Rows from a 3D scene dataset
(begin)
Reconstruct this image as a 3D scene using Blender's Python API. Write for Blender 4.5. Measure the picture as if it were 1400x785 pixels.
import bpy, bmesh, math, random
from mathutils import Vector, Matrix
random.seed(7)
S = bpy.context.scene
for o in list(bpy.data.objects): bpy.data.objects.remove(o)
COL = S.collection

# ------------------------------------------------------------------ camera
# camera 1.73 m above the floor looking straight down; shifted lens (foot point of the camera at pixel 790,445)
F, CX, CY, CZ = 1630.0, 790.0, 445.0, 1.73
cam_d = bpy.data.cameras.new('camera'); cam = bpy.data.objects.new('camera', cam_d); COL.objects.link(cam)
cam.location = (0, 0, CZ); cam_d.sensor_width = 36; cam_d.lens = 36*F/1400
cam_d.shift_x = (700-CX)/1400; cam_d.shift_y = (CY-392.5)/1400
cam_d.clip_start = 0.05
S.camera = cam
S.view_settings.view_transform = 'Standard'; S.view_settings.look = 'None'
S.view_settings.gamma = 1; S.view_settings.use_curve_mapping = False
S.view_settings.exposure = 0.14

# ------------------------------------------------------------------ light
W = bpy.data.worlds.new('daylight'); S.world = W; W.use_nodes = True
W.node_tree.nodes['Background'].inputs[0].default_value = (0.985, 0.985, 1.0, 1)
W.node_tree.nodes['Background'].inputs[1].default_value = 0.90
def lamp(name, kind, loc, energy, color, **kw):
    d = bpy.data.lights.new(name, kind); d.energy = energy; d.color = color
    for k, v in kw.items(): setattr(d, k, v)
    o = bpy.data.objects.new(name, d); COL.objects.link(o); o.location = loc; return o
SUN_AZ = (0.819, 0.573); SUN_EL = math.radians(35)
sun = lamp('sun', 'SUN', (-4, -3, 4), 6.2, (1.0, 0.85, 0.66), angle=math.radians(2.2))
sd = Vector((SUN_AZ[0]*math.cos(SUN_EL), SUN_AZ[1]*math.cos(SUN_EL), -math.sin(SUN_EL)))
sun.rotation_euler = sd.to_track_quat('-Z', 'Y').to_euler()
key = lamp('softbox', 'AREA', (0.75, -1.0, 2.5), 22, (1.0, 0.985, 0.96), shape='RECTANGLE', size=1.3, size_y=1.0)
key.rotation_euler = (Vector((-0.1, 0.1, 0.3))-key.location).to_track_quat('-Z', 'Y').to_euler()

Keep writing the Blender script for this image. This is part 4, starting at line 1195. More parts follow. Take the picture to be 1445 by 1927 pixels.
(end)
▸ **Job**: Transcribe the whole listing exactly.

▸ **Solution to this exercise**:
Reconstruct this image as a 3D scene using Blender's Python API. Write for Blender 4.5. Measure the picture as if it were 1400x785 pixels.
import bpy, bmesh, math, random
from mathutils import Vector, Matrix
random.seed(7)
S = bpy.context.scene
for o in list(bpy.data.objects): bpy.data.objects.remove(o)
COL = S.collection

# ------------------------------------------------------------------ camera
# camera 1.73 m above the floor looking straight down; shifted lens (foot point of the camera at pixel 790,445)
F, CX, CY, CZ = 1630.0, 790.0, 445.0, 1.73
cam_d = bpy.data.cameras.new('camera'); cam = bpy.data.objects.new('camera', cam_d); COL.objects.link(cam)
cam.location = (0, 0, CZ); cam_d.sensor_width = 36; cam_d.lens = 36*F/1400
cam_d.shift_x = (700-CX)/1400; cam_d.shift_y = (CY-392.5)/1400
cam_d.clip_start = 0.05
S.camera = cam
S.view_settings.view_transform = 'Standard'; S.view_settings.look = 'None'
S.view_settings.gamma = 1; S.view_settings.use_curve_mapping = False
S.view_settings.exposure = 0.14

# ------------------------------------------------------------------ light
W = bpy.data.worlds.new('daylight'); S.world = W; W.use_nodes = True
W.node_tree.nodes['Background'].inputs[0].default_value = (0.985, 0.985, 1.0, 1)
W.node_tree.nodes['Background'].inputs[1].default_value = 0.90
def lamp(name, kind, loc, energy, color, **kw):
    d = bpy.data.lights.new(name, kind); d.energy = energy; d.color = color
    for k, v in kw.items(): setattr(d, k, v)
    o = bpy.data.objects.new(name, d); COL.objects.link(o); o.location = loc; return o
SUN_AZ = (0.819, 0.573); SUN_EL = math.radians(35)
sun = lamp('sun', 'SUN', (-4, -3, 4), 6.2, (1.0, 0.85, 0.66), angle=math.radians(2.2))
sd = Vector((SUN_AZ[0]*math.cos(SUN_EL), SUN_AZ[1]*math.cos(SUN_EL), -math.sin(SUN_EL)))
sun.rotation_euler = sd.to_track_quat('-Z', 'Y').to_euler()
key = lamp('softbox', 'AREA', (0.75, -1.0, 2.5), 22, (1.0, 0.985, 0.96), shape='RECTANGLE', size=1.3, size_y=1.0)
key.rotation_euler = (Vector((-0.1, 0.1, 0.3))-key.location).to_track_quat('-Z', 'Y').to_euler()

Keep writing the Blender script for this image. This is part 4, starting at line 1195. More parts follow. Take the picture to be 1445 by 1927 pixels.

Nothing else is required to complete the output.